In a recent interview, Artist talked about their decision to eschew the spectacle of videos showing police brutality in their work, asserting “it’s not something that we aren’t already familiar with.” [5] Predictive technology has been in use for several years, despite seeming like science fiction. The images it produces strike one as mundane and do not circulate widely. “My Blue Window” seizes on this banality. Superimposing the otherwise unremarkable dashcam footage with stock sci-fi visuals, 2015 renders predictive policing strange and offers images that counter the relative invisibility of the practice and the misguided premises of neutrality and efficiency that surround it. Algorithms tend to be oblique to the average user. Most of us simply rely on the assumption of their expertise. While 2015 queries what it means for a predictive algorithm to work as expected, the accompanying app provides starting points for researching the structures that carry the implementation of algorithmic prediction in police practices.
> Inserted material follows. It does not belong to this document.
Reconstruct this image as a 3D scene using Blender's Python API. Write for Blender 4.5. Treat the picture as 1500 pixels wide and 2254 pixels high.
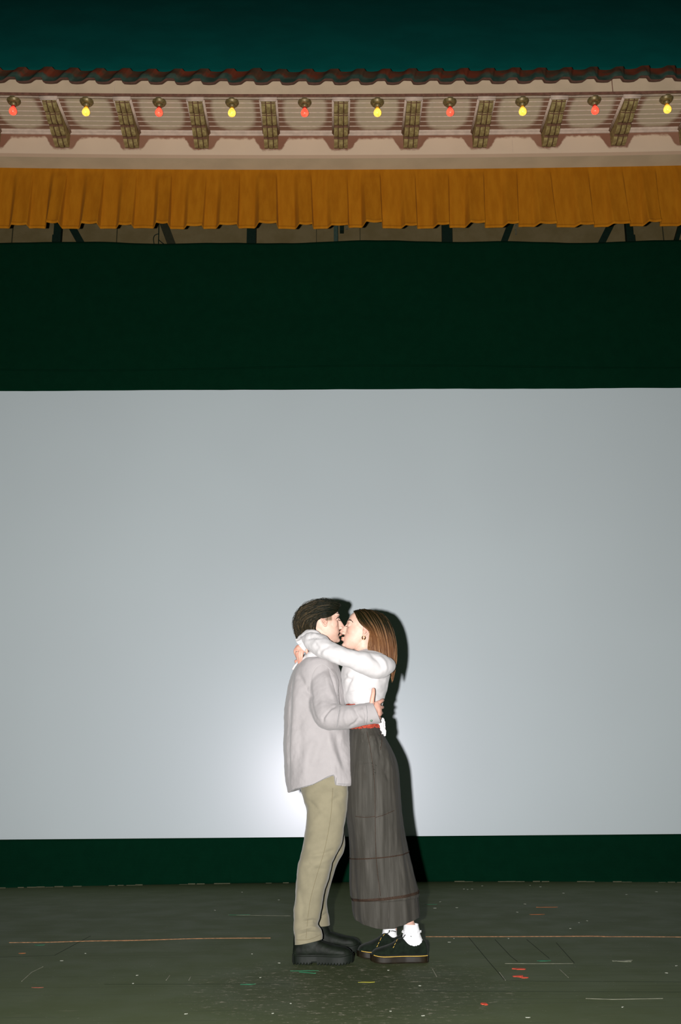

Together, the works in “My Blue Window” make a strong case for understanding predictive policing as an extension of the more visible excesses of violence constitutive of older policing practices, rather than as a more benign version of them.

“American Artist: My Blue Window,” Queens Museum, New York, October 6, 2019–February 16, 2020.

Notes

[1]Jackie Wang, Carceral Capitalism (South Pasadena, CA: semiotext(e), 2018), p. 237.
[2]Wang, p. 247.
[3]Nijah Cunningham and Tiana Reid, “Blue Life,” The New Inquiry, September 24, 2018, https://thenewinquiry.com/blue-life.
[4]“My Blue Window” builds upon questions Artist had also addressed in their exhibition “I'm Blue (If I Was ννννν I Would Die)” at Koenig & Clinton in Bushwick earlier in 2019, which staged a ‘blue’ classroom featuring, among other elements, stacks of books with titles such as Black Lies Matter or The War on Cops.